After her husband’s death, Eliza Hamilton remained for a time in The Grange, the clapboard two-and-a-half-story home located on what is now W. 143rd Street just east of Amsterdam Avenue in Harlem, where she was surrounded by gardens filled with tulips, hyacinths, lilies and roses, according to historian Jonathan Gill. But at the time of Hamilton’s death, he still had a mortgage and owed money to the builders, and his wife struggled under the weight of all that debt.

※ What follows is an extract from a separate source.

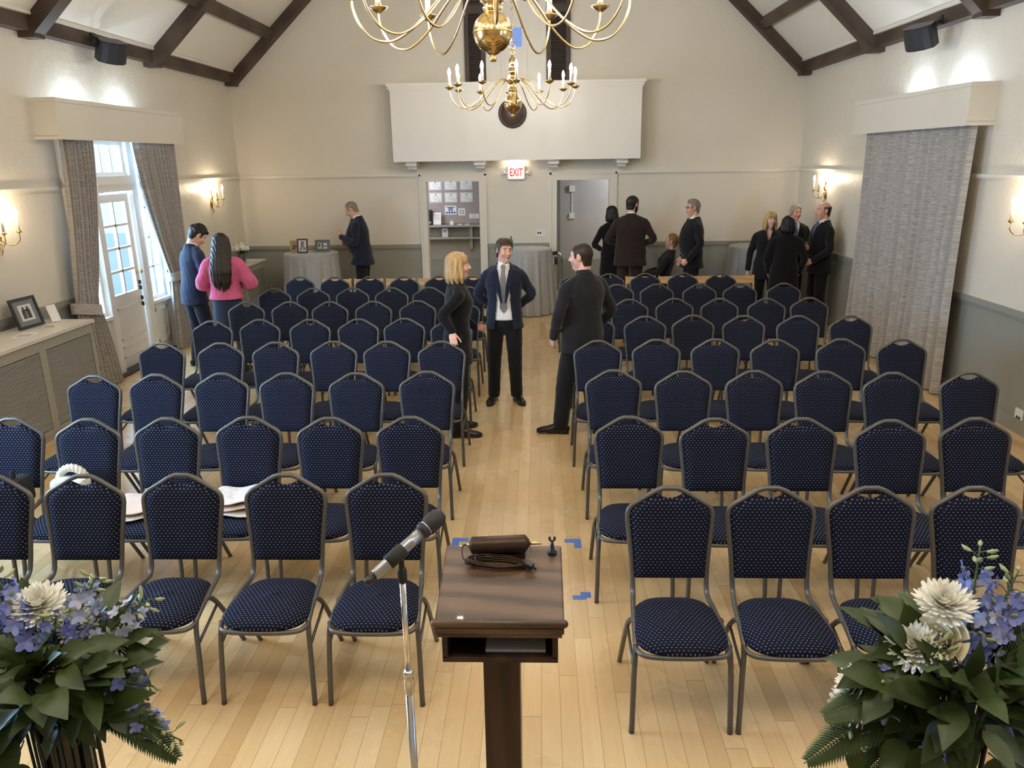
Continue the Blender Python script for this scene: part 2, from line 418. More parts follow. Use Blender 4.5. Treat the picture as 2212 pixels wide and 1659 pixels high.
# picture rail, chair rail, baseboards
def rail_back(x0, x1, z, h, d, m, nm):
    mb = MB(); mb.box(x0, x1, YB-d, YB, z, z+h); mb.box(x0, x1, YB-d*.55, YB, z-h*.45, z); struct(nm, mb, m)
def rail_side(x, s, y0, y1, z, h, d, m, nm):
    mb = MB()
    for dd, a, b in ((d, z, z+h), (d*.55, z-h*.45, z)):
        p, q = sorted((x, x+s*dd)); mb.box(p, q, y0, y1, a, b)
    struct(nm, mb, m)
for i, (a, b) in enumerate(((XL, -2.03), (1.31, XR))): rail_back(a, b, HR-.02, .035, .045, M['cream_paint'], 'trim_%d' % (10+i))
for i, (a, b) in enumerate(((XL, -2.03), (-.91, .19), (1.31, XR))): rail_back(a, b, HC-.055, .055, .03, M['wainscot'], 'trim_%d' % (20+i))
for i, (x, s, a, b) in enumerate(((XL, 1, YF, 8.2), (XL, 1, 10.54, YB-.05), (XR, -1, YF, YB-.05))):
    rail_side(x, s, a, b, HR-.02, .035, .045, M['cream_paint'], 'trim_%d' % (30+i))
    rail_side(x, s, a, b, HC-.055, .055, .03, M['wainscot'], 'trim_%d' % (40+i))
    p, q = sorted((x, x+s*.018)); struct('baseboard_left' if s > 0 else 'baseboard_right', MB().box(p, q, a, b, 0, .13), M['wainscot'])
for a, b in ((XL, -2.03), (-.91, .19), (1.31, XR)): struct('baseboard_back', MB().box(a, b, YB-.018, YB, 0, .13), M['wainscot'])
# doorway casings (back wall)
for i, (a, b) in enumerate((DL, DR)):
    mb = MB(); w_ = .10
    mb.box(a-w_, a+.012, YB-.025, YB+T+.01, 0, DZ+w_); mb.box(b-.012, b+w_, YB-.025, YB+T+.01, 0, DZ+w_); mb.box(a+.012, b-.012, YB-.025, YB+T+.01, DZ-.012, DZ+w_)
    mb.box(a-w_-.012, a-w_+.02, YB-.038, YB, 0, DZ+w_+.01); mb.box(b+w_-.02, b+w_+.012, YB-.038, YB, 0, DZ+w_+.01); mb.box(a-w_-.012, b+w_+.012, YB-.038, YB, DZ+w_-.02, DZ+w_+.012)
    struct('trim_%d' % (50+i), mb, M['cream_paint'])
# corridor behind the doorways
mb = MB(); mb.cur = 0
mb.box(-3.2, 2.6, 14.95, 15.1, 0, 2.5); mb.box(-3.3, -3.2, YB+T, 15.1, 0, 2.5); mb.box(2.6, 2.7, YB+T, 15.1, 0, 2.5); mb.box(-3.3, 2.7, YB+T, 15.1, 2.5, 2.6)
mb.box(-.55, -.40, YB+T, 14.95, 0, 2.5)
struct('wall_corridor', mb, mat('corridor_grey', (.40, .385, .36), .6))
struct('trim_60', MB().box(-3.2, -.55, 14.925, 14.95, 0, .62).box(-.40, 2.6, 14.925, 14.95, .13, .60), M['wainscot'])
struct('trim_61', MB().box(.20, .40, 14.90, 14.95, 0, 2.5), mat('grey_post_paint', (.20, .21, .19), .5))
light('corridor_lamp_left', 'POINT', (-2.6, 14.0, 2.25), 30, (.80, .88, 1.0), .12)  # unseen point lights, added in place of the corridor's greyish daylight
light('corridor_lamp_right', 'POINT', (1.7, 14.1, 2.3), 22, (.86, .90, 1.0), .12)

# ---- garden door assembly in the left wall
XD = XL-.05
def panes(mb_f, mb_g, y0, y1, z0, z1, ny, nz, bar=.028, rim=.05, x=XD, th=.045):
    """glazed leaf: frame bars into mb_f, one sheet of glass into mb_g"""
    mb_f.box(x-th/2, x+th/2, y0, y0+rim, z0, z1); mb_f.box(x-th/2, x+th/2, y1-rim, y1, z0, z1)
    mb_f.box(x-th/2, x+th/2, y0+rim, y1-rim, z0, z0+rim); mb_f.box(x-th/2, x+th/2, y0+rim, y1-rim, z1-rim, z1)
    for i in range(1, ny):
        y = y0+rim+(y1-y0-2*rim)*i/ny; mb_f.box(x-th*.4, x+th*.4, y-bar/2, y+bar/2, z0+rim, z1-rim)
    for i in range(1, nz):
        z = z0+rim+(z1-z0-2*rim)*i/nz; mb_f.box(x-th*.4, x+th*.4, y0+rim, y1-rim, z-bar/2, z+bar/2)
    mb_g.box(x-.004, x+.004, y0+rim, y1-rim, z0+rim, z1-rim)
# surround: posts, head, panels below the side windows
mb = MB()
for a, b in ((8.32, 8.40), (8.84, 8.95), (9.72, 9.85), (10.34, 10.42)): mb.box(XL-.13, XL+.035, a, b, 0, 2.80)
mb.box(XL-.13, XL+.03, 8.32, 10.42, 2.74, 2.80); mb.box(XL-.13, XL+.045, 8.95, 9.72, 2.16, 2.34); mb.box(XL-.13, XL+.06, 8.93, 9.74, 2.235, 2.255)
for a, b in ((8.40, 8.84), (9.85, 10.34)):
    mb.box(XL-.12, XL-.02, a, b, 0, .72); mb.box(XL-.13, XL+.05, a, b, .70, .74)
    mb.box(XL-.03, XL-.005, a+.07, b-.07, .16, .20); mb.box(XL-.03, XL-.005, a+.07, b-.07, .58, .62); mb.box(XL-.03, XL-.005, a+.07, a+.10, .16, .62); mb.box(XL-.03, XL-.005, b-.10, b-.07, .16, .62)
struct('trim_70', mb, M['white_paint'])
struct('trim_71', MB().box(XL-.16, XL+.12, 8.40, 10.34, 0, .022), M['lectern_post'])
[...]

The following year, a group of her husband’s deep-pocketed friends bought the house and property from Eliza for $30,500 and promptly sold it back to her for $15,000, so that she would have money to take care of herself and her family. Even so, according to Gill, Eliza eventually became unable to afford the estate’s upkeep, and in 1813, she was forced to sell it and move to humbler quarters downtown.
Despite the move, Eliza retained a connection to people who lived a few miles away from her old home. In those days, the still-isolated area didn’t have any free public schools, and paying tuition at a private academy was too much for parents to afford, according to Don Rice, president of the Dyckman Farmhouse Museum Alliance, a community institution that has helped to preserve the history of the area.

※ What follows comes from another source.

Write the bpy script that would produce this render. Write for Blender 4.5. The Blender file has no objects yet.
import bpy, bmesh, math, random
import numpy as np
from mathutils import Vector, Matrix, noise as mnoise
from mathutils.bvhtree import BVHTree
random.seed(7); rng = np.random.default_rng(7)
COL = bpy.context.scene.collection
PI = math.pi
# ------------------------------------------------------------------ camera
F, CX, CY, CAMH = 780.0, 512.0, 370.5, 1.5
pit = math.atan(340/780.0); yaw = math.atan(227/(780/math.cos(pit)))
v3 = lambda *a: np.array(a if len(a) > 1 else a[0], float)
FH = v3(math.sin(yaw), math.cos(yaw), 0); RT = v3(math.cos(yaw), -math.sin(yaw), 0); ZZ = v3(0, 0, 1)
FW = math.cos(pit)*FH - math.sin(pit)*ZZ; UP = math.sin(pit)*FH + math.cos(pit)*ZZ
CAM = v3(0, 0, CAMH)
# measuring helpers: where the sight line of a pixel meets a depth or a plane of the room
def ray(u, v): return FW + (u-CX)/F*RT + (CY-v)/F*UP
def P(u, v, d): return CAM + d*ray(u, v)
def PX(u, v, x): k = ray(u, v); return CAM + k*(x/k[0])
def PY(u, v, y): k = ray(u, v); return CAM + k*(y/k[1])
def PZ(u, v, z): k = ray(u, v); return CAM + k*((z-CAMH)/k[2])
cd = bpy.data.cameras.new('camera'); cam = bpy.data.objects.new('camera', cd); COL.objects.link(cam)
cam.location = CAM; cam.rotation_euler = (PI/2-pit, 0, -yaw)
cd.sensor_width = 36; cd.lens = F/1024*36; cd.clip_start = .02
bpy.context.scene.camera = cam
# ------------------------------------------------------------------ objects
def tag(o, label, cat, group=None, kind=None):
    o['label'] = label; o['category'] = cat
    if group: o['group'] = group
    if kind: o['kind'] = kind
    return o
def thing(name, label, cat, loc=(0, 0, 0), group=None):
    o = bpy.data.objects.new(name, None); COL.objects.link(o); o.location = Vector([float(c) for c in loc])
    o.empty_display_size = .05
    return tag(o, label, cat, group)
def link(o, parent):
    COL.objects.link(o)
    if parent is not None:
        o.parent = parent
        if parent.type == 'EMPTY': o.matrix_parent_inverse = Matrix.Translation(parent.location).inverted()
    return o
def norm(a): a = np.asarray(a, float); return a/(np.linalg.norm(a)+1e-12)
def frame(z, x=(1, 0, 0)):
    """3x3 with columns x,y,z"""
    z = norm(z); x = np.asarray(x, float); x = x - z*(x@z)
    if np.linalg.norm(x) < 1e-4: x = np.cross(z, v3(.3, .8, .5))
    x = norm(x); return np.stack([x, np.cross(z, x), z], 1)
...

“Eliza Hamilton wanted to find a way to honor Hamilton's memory, in the place where their last home had been together,” says Mazzeo.
Eliza was also driven by her faith. As biographer Ron Chernow has written, the deeply religious widow also “believed passionately that all children should be literate in order to study the Bible.”
Hamilton Free School Established in Northern Manhattan
According to documents unearthed in the early 1900s by the New-York Historical Society, Eliza started out by finding a small house near Fort Washington, the Revolutionary War fort that was located at the intersection of present-day Fort Washington Avenue and W. 183rd Street, to be repurposed as a schoolhouse. But the number of students quickly grew, that improvised setup wasn’t adequate.
The widow couldn’t afford a bigger place, but a group of wealthier women in the area decided to help. In March 1818, the group petitioned the New York State Legislature to incorporate a free school, and asked for $400 to build a new school building. Legislators approved the application and the school received some annual city funding.
Eliza Hamilton and her benefactors moved quickly, and by the end of May, they’d already built a one-room, 1,050-square-foot schoolhouse with a slanted roof—big enough for 40 to 60 students—around what is now Broadway between W. 187th and W. 189th streets.
On the Hamilton Free School’s shoestring budget, it could afford just one teacher, who also doubled as the school’s janitor, according to the reminiscences of William Herbert Flitner, who attended the school in the 1840s. “All of the scholars came from the locality between High Bridge and Kingsbridge,” he recalled many years later.
Flitner recalled that the school provided students with textbooks, and that they studied arithmetic by doing calculations on slates. Spelling was taught from Webster’s Elementary Spelling Book, a popular text of the time.
It’s unlikely that Eliza was involved on a day-to-day basis, according to Mazzeo. However, “We know that Mrs. Hamilton did regularly visit the school and give out awards on prize days, so she remained involved with the school's central mission and with celebrating its achievements.”
Eliza was giving much of her time to her other big project—helping to found the city’s first private orphanage in lower Manhattan.